What you should do: Do not copy the pictures. Write out the lines from the start of the entries through the line containing "from mathutils.geometry import".

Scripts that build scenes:
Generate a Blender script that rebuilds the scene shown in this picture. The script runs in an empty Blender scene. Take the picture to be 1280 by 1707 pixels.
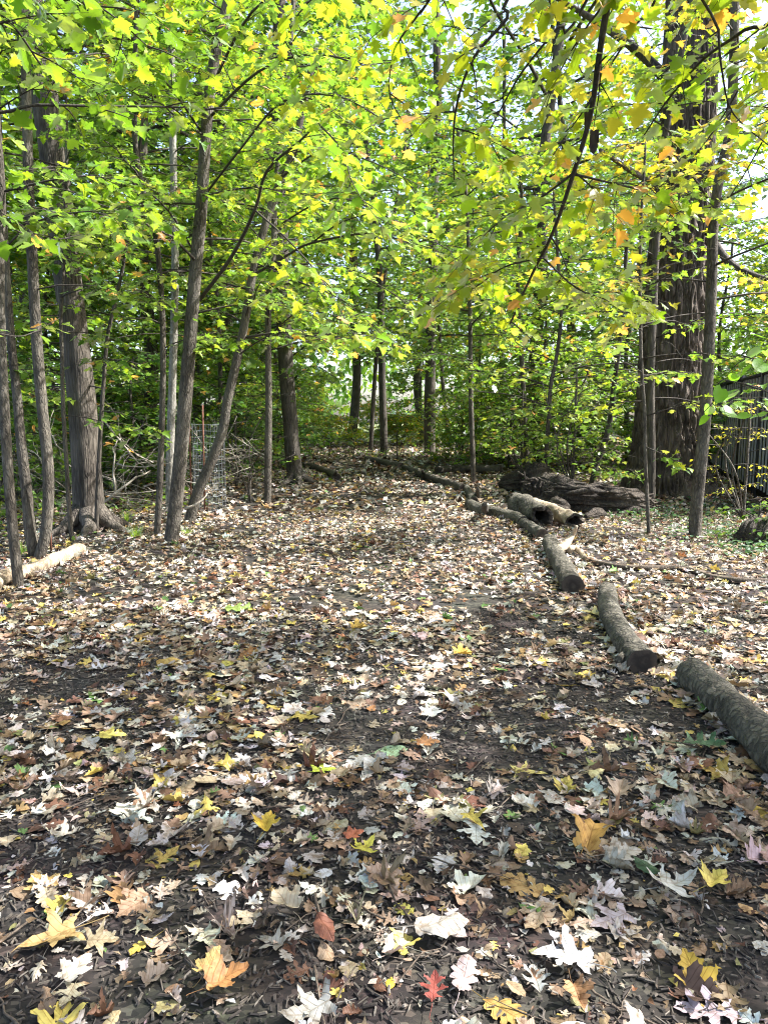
import bpy, math, random
import numpy as np
from mathutils import Vector, Matrix, noise as mnoise
from mathutils.geometry import delaunay_2d_cdt

# ------------------------------------------------------------------ camera, sky, sun, exposure
S = bpy.context.scene
COL = S.collection
R = math.radians
CAM_H = 1.4
PITCH = R(7.55)
FPX = 1233.0
cam = bpy.data.cameras.new('camera')
cam.sensor_fit = 'VERTICAL'; cam.sensor_height = 36.0; cam.sensor_width = 27.0; cam.lens = 26.0
cam.clip_start = 0.05; cam.clip_end = 400.0
co = bpy.data.objects.new('camera', cam); COL.objects.link(co)
co.location = (0, 0, CAM_H); co.rotation_euler = (R(90) - PITCH, 0, 0)
S.camera = co

SUN_AZ, SUN_EL = R(83), R(49)          # azimuth clockwise from +Y (straight ahead)
SUNV = np.array([math.sin(SUN_AZ)*math.cos(SUN_EL), math.cos(SUN_AZ)*math.cos(SUN_EL), math.sin(SUN_EL)])
w = bpy.data.worlds.new('World'); S.world = w; w.use_nodes = True
nt = w.node_tree; bg = nt.nodes['Background']
sky = nt.nodes.new('ShaderNodeTexSky'); sky.sky_type = 'NISHITA'; sky.sun_disc = False
sky.sun_elevation = SUN_EL; sky.sun_rotation = SUN_AZ; sky.dust_density = 3.0; sky.air_density = 0.8; sky.ozone_density = 0.0
nt.links.new(sky.outputs[0], bg.inputs[0]); bg.inputs[1].default_value = 0.15
sl = bpy.data.lights.new('sun', 'SUN'); sl.energy = 3.7; sl.angle = R(0.5); sl.color = (1.0, 0.975, 0.945)
so = bpy.data.objects.new('sun', sl); COL.objects.link(so)
so.rotation_euler = Vector(SUNV).to_track_quat('Z', 'Y').to_euler(); so.location = (20, 6, 20)
S.view_settings.view_transform = 'Standard'; S.view_settings.look = 'None'
S.view_settings.exposure = 1.97; S.view_settings.gamma = 1.0; S.view_settings.use_curve_mapping = False
S.render.engine = 'CYCLES'
cy = S.cycles
cy.max_bounces = 7; cy.diffuse_bounces = 4; cy.glossy_bounces = 2; cy.transmission_bounces = 5; cy.transparent_max_bounces = 4
cy.caustics_reflective = False; cy.caustics_refractive = False
cy.use_denoising = True; cy.filter_width = 1.1

# ------------------------------------------------------------------ pixel <-> world, ground relief
CP, SP = math.cos(PITCH), math.sin(PITCH)
def gz(x, y):
    b = 0.025*math.sin(0.9*x+0.7)*math.cos(0.6*y+0.3) + 0.012*math.sin(2.3*x+1.1*y)
    return b + 0.03*max(0.0, abs(x-0.2*0)-3.0)*0.5*(0.5+0.5*math.sin(0.35*y+x*0.2))*0.5
def gzv(x, y):
    b = 0.025*np.sin(0.9*x+0.7)*np.cos(0.6*y+0.3) + 0.012*np.sin(2.3*x+1.1*y)
    return b + 0.03*np.maximum(0.0, np.abs(x)-3.0)*0.5*(0.5+0.5*np.sin(0.35*y+x*0.2))*0.5
def at(px, py, Y):
    a = (px-640.0)/FPX; b = -(py-853.5)/FPX
    d = (a, b*SP+CP, b*CP-SP)
    t = Y/d[1]
    return Vector((d[0]*t, Y, CAM_H+d[2]*t))
def ground(px, py):
    a = (px-640.0)/FPX; b = -(py-853.5)/FPX
    d = (a, b*SP+CP, b*CP-SP)
    z = 0.0
    for _ in range(6):
        t = (CAM_H-z)/(-d[2])
        z = gz(d[0]*t, d[1]*t)
    return Vector((d[0]*t, d[1]*t, z))
def zc_of(p):
    return p[1]*CP-(p[2]-CAM_H)*SP
def proj(P):
    P = np.asarray(P, dtype=float)
    zc = P[:,1]*CP-(P[:,2]-CAM_H)*SP
    yc = P[:,1]*SP+(P[:,2]-CAM_H)*CP
    zz = np.where(zc > 0.05, zc, 0.05)
    return 640+FPX*P[:,0]/zz, 853.5-FPX*yc/zz, zc

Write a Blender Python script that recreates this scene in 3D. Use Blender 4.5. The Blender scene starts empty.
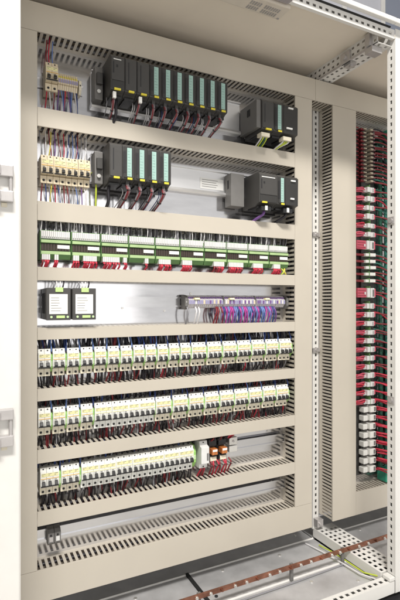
import bpy, bmesh, math, random
from mathutils import Vector
random.seed(7)
R = math.radians
sc = bpy.context.scene
COL = sc.collection
H = 1.0                      # camera height; every z below is given relative to it
D = 1.4                      # camera distance to the duct fronts (plane y = 0)

# ------------------------------------------------------------------ materials
def mat(name, col, rough=.5, metal=0., var=.06, scale=30., bump=0., stretch=(1, 1, 1), rvar=.08, trans=0., emit=None, spec=.5):
    m = bpy.data.materials.new(name); m.use_nodes = True
    nt = m.node_tree; b = nt.nodes['Principled BSDF']
    tc = nt.nodes.new('ShaderNodeTexCoord'); mp = nt.nodes.new('ShaderNodeMapping')
    mp.inputs['Scale'].default_value = stretch
    nt.links.new(tc.outputs['Object'], mp.inputs['Vector'])
    n = nt.nodes.new('ShaderNodeTexNoise'); n.inputs['Scale'].default_value = scale
    n.inputs['Detail'].default_value = 5; n.inputs['Roughness'].default_value = .6
    nt.links.new(mp.outputs['Vector'], n.inputs['Vector'])
    rp = nt.nodes.new('ShaderNodeValToRGB')
    rp.color_ramp.elements[0].position = .3; rp.color_ramp.elements[1].position = .7
    rp.color_ramp.elements[0].color = [max(0, c * (1 - var)) for c in col] + [1]
    rp.color_ramp.elements[1].color = [min(1, c * (1 + var)) for c in col] + [1]
    nt.links.new(n.outputs['Fac'], rp.inputs['Fac'])
    nt.links.new(rp.outputs['Color'], b.inputs['Base Color'])
    mr = nt.nodes.new('ShaderNodeMapRange')
    mr.inputs['To Min'].default_value = max(.02, rough - rvar); mr.inputs['To Max'].default_value = min(1, rough + rvar)
    nt.links.new(n.outputs['Fac'], mr.inputs['Value']); nt.links.new(mr.outputs['Result'], b.inputs['Roughness'])
    b.inputs['Metallic'].default_value = metal
    b.inputs['Specular IOR Level'].default_value = spec
    if trans: b.inputs['Transmission Weight'].default_value = trans
    if bump:
        bp = nt.nodes.new('ShaderNodeBump'); bp.inputs['Strength'].default_value = bump; bp.inputs['Distance'].default_value = .002
        nt.links.new(n.outputs['Fac'], bp.inputs['Height']); nt.links.new(bp.outputs['Normal'], b.inputs['Normal'])
    return m

M = dict(
    duct=mat('duct pvc', (.56, .515, .44), .40, var=.045, scale=2.6, rvar=.12, bump=.12),
    duct_in=mat('duct pvc inside', (.50, .44, .37), .5, var=.03, scale=4),
    plate=mat('galvanised sheet', (.76, .76, .785), .13, .93, var=.07, scale=14, stretch=(.6, 1, 2.5), rvar=.05),
    floor_zinc=mat('zinc floor sheet', (.56, .56, .57), .45, .40, var=.20, scale=7, rvar=.14, bump=.05),
    rail=mat('zinc rail', (.74, .74, .76), .16, .92, var=.05, scale=20, stretch=(.3, 1, 1)),
    alu=mat('aluminium profile', (.86, .86, .87), .32, .75, var=.04, scale=20, stretch=(.2, 1, 1)),
    frame=mat('frame powder coat', (.76, .75, .725), .38, var=.03, scale=12),
    roof=mat('light tinted roof coat', (.82, .745, .64), .45, var=.03, scale=6),  # brown cast of the light is mixed into this paint colour
    dark=mat('black recess', (.012, .012, .013), .6),
    blackp=mat('black plastic', (.022, .022, .024), .38, var=.15),
    anth=mat('anthracite plastic', (.062, .060, .058), .42, var=.08, scale=12),
    anth2=mat('dark anthracite plastic', (.038, .037, .036), .4, var=.08),
    greyp=mat('grey plastic', (.17, .165, .16), .5),
    teal=mat('pale teal label paper', (.36, .55, .50), .5, var=.07, scale=120, stretch=(1, 1, .2)),
    tealprint=mat('teal print', (.22, .36, .33), .5),
    paper=mat('white paper', (.88, .88, .86), .6, var=.02),
    yellow=mat('yellow tag', (.80, .68, .06), .5),
    yl=mat('pale yellow print', (.82, .78, .42), .5, var=.12, scale=200),
    orange=mat('orange print', (.72, .42, .07), .5),
    white=mat('white breaker plastic', (.84, .84, .80), .36, var=.03, scale=60),
    cream=mat('cream breaker plastic', (.78, .72, .58), .4, var=.04, scale=60),
    beige=mat('beige breaker plastic', (.72, .62, .45), .4, var=.04, scale=60),
    lime=mat('lime plastic', (.30, .56, .15), .4, var=.1),
    mint=mat('mint plastic', (.55, .72, .42), .4, var=.1),
    green=mat('green plastic', (.12, .25, .085), .42, var=.12),
    lgreen=mat('light green plastic', (.40, .55, .27), .42, var=.08),
    brown=mat('dark relay plastic', (.05, .035, .028), .45),
    plug=mat('grey white plug', (.74, .74, .73), .45, var=.05),
    w_black=mat('black insulation', (.022, .020, .026), .4),
    w_red=mat('red insulation', (.52, .025, .055), .4),
    w_rose=mat('rose red insulation', (.58, .10, .15), .4),
    w_dred=mat('dark red insulation', (.22, .022, .03), .4),
    w_blue=mat('blue insulation', (.03, .06, .22), .4),
    w_lblue=mat('light blue insulation', (.15, .24, .52), .4),
    w_purple=mat('purple insulation', (.17, .08, .28), .4),
    w_mag=mat('magenta insulation', (.46, .05, .30), .4),
    w_pink=mat('pinkish bundle', (.24, .13, .14), .5, var=.3, scale=90),
    w_white=mat('white insulation', (.72, .71, .72), .4),
    w_grey=mat('grey insulation', (.26, .26, .28), .4),
    w_yellow=mat('yellow insulation', (.72, .62, .10), .4),
    w_lime=mat('yellow green insulation', (.52, .62, .06), .4),
    w_green=mat('green insulation', (.016, .10, .062), .4),
    w_teal=mat('teal insulation', (.04, .19, .15), .4),
    copper=mat('copper bar', (.36, .17, .115), .42, .85, var=.35, scale=28, rvar=.15),
    zincbolt=mat('zinc bolt', (.8, .79, .76), .3, .8),
    clear=mat('lilac clear plastic', (.34, .32, .52), .2, var=.3, scale=90),
    clearw=mat('milky clear plastic', (.60, .58, .60), .22, var=.2, scale=90),
    drab=mat('drab terminal plastic', (.46, .40, .31), .45, var=.15, scale=60),
    amber=mat('amber plastic', (.50, .17, .05), .2, var=.4, scale=120),
    hinge=mat('hinge zinc', (.54, .52, .515), .36, .5, var=.08),
    gasket=mat('black rubber', (.012, .012, .012), .7),
    pblue=mat('wall panel', (.60, .61, .67), .5, var=.03, scale=2),
    pblue2=mat('wall panel dark', (.27, .30, .38), .5, var=.03, scale=2),
    concrete=mat('concrete', (.50, .49, .47), .7, var=.12, scale=3),
    lampw=mat('lamp housing', (.66, .60, .52), .42, var=.03),
    smoke=mat('smoked lens', (.36, .33, .34), .15, var=.05),
    led=mat('pale green window', (.55, .75, .30), .3),
    tgreen=mat('bright green plastic', (.03, .30, .19), .4),
)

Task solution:
Generate a Blender script that rebuilds the scene shown in this picture. The script runs in an empty Blender scene. Take the picture to be 1280 by 1707 pixels.
import bpy, math, random
import numpy as np
from mathutils import Vector, Matrix, noise as mnoise
from mathutils.geometry import delaunay_2d_cdt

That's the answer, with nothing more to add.